On 11/13/22 13:02, hw wrote:
On Fri, 2022-11-11 at 07:55 -0500, Dan Ritter wrote:
hw wrote:
On Thu, 2022-11-10 at 20:32 -0500, Dan Ritter wrote:
Linux-Fan wrote:


[...]
* RAID 5 and 6 restoration incurs additional stress on the other
   disks in the RAID which makes it more likely that one of them
   will fail. The advantage of RAID 6 is that it can then recover
   from that...

Disks are always being stressed when used, and they're being stessed as well
when other types of RAID arrays than 5 or 6 are being rebuild.  And is there
evidence that disks fail *because* RAID arrays are being rebuild or would
they
have failed anyway when stressed?

Does it matter?

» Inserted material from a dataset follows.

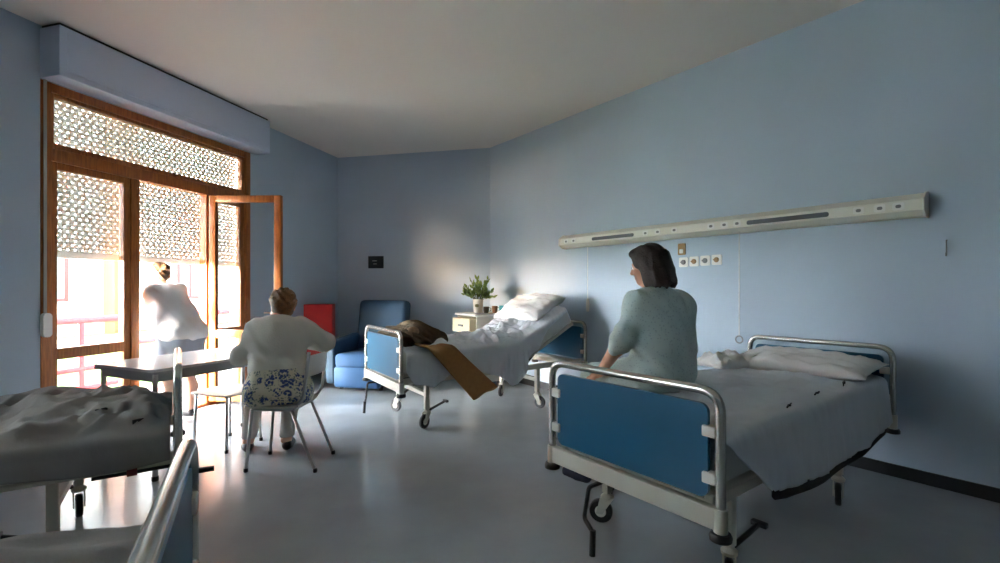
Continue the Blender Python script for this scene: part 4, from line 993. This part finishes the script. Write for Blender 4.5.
def make_seated():
    """the woman at the table, seen from behind"""
    root = Vector((-1.62, 3.50, 0)); ps = Pose((-0.40, 0.917)); W = ps.W; B = ps.B
    t = thing('person', 'seated person seen from behind at the table, white cardigan, blue flowered blouse', 'person', root)
    hb = tilt_basis((-0.42, 0.91), 0.22); hc = W(0.025, 0.12, 1.150)
    le, lw = W(-0.265, 0.13, 0.79), W(-0.29, 0.335, 0.785); re, rw = W(0.315, 0.01, 0.88), W(0.17, 0.20, 0.86)
    ls, rs = W(-0.145, 0.045, 0.970), W(0.150, 0.045, 0.975)
    hipl, hipr = W(-0.095, 0.0, 0.555), W(0.095, 0.0, 0.555); kl, kr = W(-0.17, 0.37, 0.53), W(0.10, 0.36, 0.53); al, ar = W(-0.23, 0.40, 0.085), W(0.045, 0.33, 0.085)
    def core(S, o=0.0, k=0.05):
        S.ell(W(0, -0.01, 0.565), (0.205 + o, 0.155 + o, 0.11 + o), B, k); S.ell(W(0, 0.02, 0.70), (0.185 + o, 0.145 + o, 0.16 + o), B, k)
        S.ell(W(0, 0.025, 0.88), (0.185 + o, 0.125 + o, 0.165 + o), B, k); S.cone(ls, rs, 0.068 + o, 0.068 + o, k); S.ell(W(0, -0.005, 0.93), (0.15 + o, 0.11 + o, 0.11 + o), B, k)
        S.cone(W(0, 0.03, 0.985), W(0, 0.08, 1.085), 0.095 + o * .5, 0.056 + o * .3, 0.07); return S
    def arms(S, o=0.0):
        S.chain([ls, le, lw], [0.058 + o, 0.046 + o, 0.03 + o * .7], 0.03); S.chain([rs, re, rw], [0.060 + o, 0.049 + o, 0.03 + o * .7], 0.03); return S
    def legs(S, o=0.0):
        S.chain([hipl, kl, al], [0.088 + o, 0.062 + o, 0.040 + o], 0.03); S.chain([hipr, kr, ar], [0.088 + o, 0.062 + o, 0.040 + o], 0.03); return S
    S = SDF((-0.62, -0.35, -0.01), (0.62, 0.62, 1.34), 0.0075); core(S); arms(S); legs(S); S.cone(W(0, 0.07, 1.08), W(0, 0.10, 1.14), 0.05, 0.052, 0.03)
    P = head(S, hc, hb); hand(S, lw + W(0, 0.02, 0.0), W(-0.15, 1, 0.0), W(0, 0.05, 1), +1, 0.25); hand(S, rw + W(-0.01, 0.015, 0), W(-0.6, 0.7, -0.2), W(0.3, 0.2, 1), -1, 0.7)
    for a, k in ((al, -1), (ar, 1)): S.cone(a, a + W(0.01 * k, 0.10, -0.045), 0.038, 0.03, 0.02)
    body = S.mesh('body', m_skin2, t); eyes(P, body, m_eye, m_iris)
    # trousers
    S = SDF((-0.62, -0.30, 0.02), (0.62, 0.62, 0.75), 0.009); legs(S, 0.014); S.ell(W(0, -0.01, 0.565), (0.213, 0.163, 0.118), B, 0.04); S.ripple(0.0025, (40, 36, 30), 0.3); S.plane((0, 0, 0.105), (0, 0, -1)); S.plane((0, 0, 0.66), (0, 0, 1)); S.mesh('trousers', mat('pale grey trousers', srgb(206, 200, 194), 0.9, bump=0.1), t)
    # flowered blouse tail over the seat
    m_flow = flower_mat('cream cloth with blue flowers', srgb(222, 214, 196), srgb(64, 82, 140), srgb(136, 146, 136))
    S = SDF((-0.45, -0.35, 0.40), (0.45, 0.40, 0.82), 0.008); S.ell(W(0, -0.01, 0.575), (0.232, 0.182, 0.155), B, 0.05); S.ell(W(0, 0.01, 0.70), (0.200, 0.160, 0.18), B, 0.05); S.cone(W(-0.12, -0.06, 0.52), W(0.12, -0.06, 0.52), 0.115, 0.115, 0.05)
    S.ripple(0.004, (26, 24, 12), 1.0); S.plane((0, 0, 0.468), (0, 0, -1)); S.plane(W(0, 0.17, 0.5), W(0, 1, -0.2)); S.plane((0, 0, 0.72), (0, 0, 1)); S.mesh('blouse', m_flow, t)
    # cardigan
    m_card = mat('off white knit cardigan', srgb(212, 208, 198), 0.95, bump=0.35, bscale=110, var=0.03)
    S = SDF((-0.66, -0.35, 0.55), (0.66, 0.55, 1.12), 0.008); core(S, 0.022); S.chain([ls, le, le + (lw - le) * 0.93], [0.070, 0.058, 0.044], 0.06); S.chain([rs, re, re + (rw - re) * 0.9], [0.074, 0.062, 0.046], 0.06)
    S.ripple(0.0055, (22, 26, 30), 0.8); S.ripple(0.0032, (44, 38, 26), 2.2)
    S.plane((0, 0, 0.635), (0, 0, -1)); S.plane(W(0, 0.06, 1.085), W(0, 0.25, 1)); S.mesh('cardigan', m_card, t)
    # short tousled hair
    m_hair = mat('ginger brown hair', srgb(112, 76, 40), 0.6, var=0.4, vscale=40, bump=0.8, bscale=120)
    S = SDF(hc - 0.17, hc + 0.17, 0.006); S.ell(P(0, -0.018, 0.04), (0.090, 0.105, 0.094), hb, 0.02); S.ell(P(0, -0.06, -0.01), (0.078, 0.06, 0.085), hb, 0.03)
    for i in range(60):
        rr = random.Random(i * 3 + 1); a = rr.uniform(0, 2 * PI); el = rr.uniform(-0.35, 1.5); q = P(0.086 * math.cos(a) * math.cos(el), -0.018 + 0.10 * math.sin(a) * math.cos(el), 0.04 + 0.092 * math.sin(el))
        S.ell(q, (0.015, 0.017, 0.013), hb, 0.010)
    S.ripple(0.003, (90, 80, 70), 0.5, warp=1.0)
    S.plane(P(0, 0.055, 0.045), hb[1] * 0.9 - hb[2] * 0.55)
    S.mesh('hair', m_hair, t, 1)
    m_sh = mat('black shoe leather', srgb(34, 30, 30), 0.45)
    for a, k in ((al, -1), (ar, 1)): p = a - W(0, 0.055, 0); p[2] = 0; shoe('shoe', m_sh, t, p, W(0.1 * k, 1, 0), 0.235)
    return t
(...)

The observed fact is that some notable
proportion of RAID 5/6 rebuilds fail because another drive in
that group has failed.

Fortunately, I haven't observed that.  And why would only RAID 5 or 6 be
affected and not RAID 1 or other levels?


Any RAID level can suffer additional disk failures while recovering from a disk failure. I saw this exact scenario on my SOHO server in August 2022. The machine has a stripe of two mirrors of two HDD's each (e.g. ZFS equivalent of RAID10). One disk was dying, so I replaced it. While the replacement disk was resilvering, a disk in the other mirror started dying. I let the first resilver finish, then replaced the second disk. Thankfully, no more disks failed. I got lucky.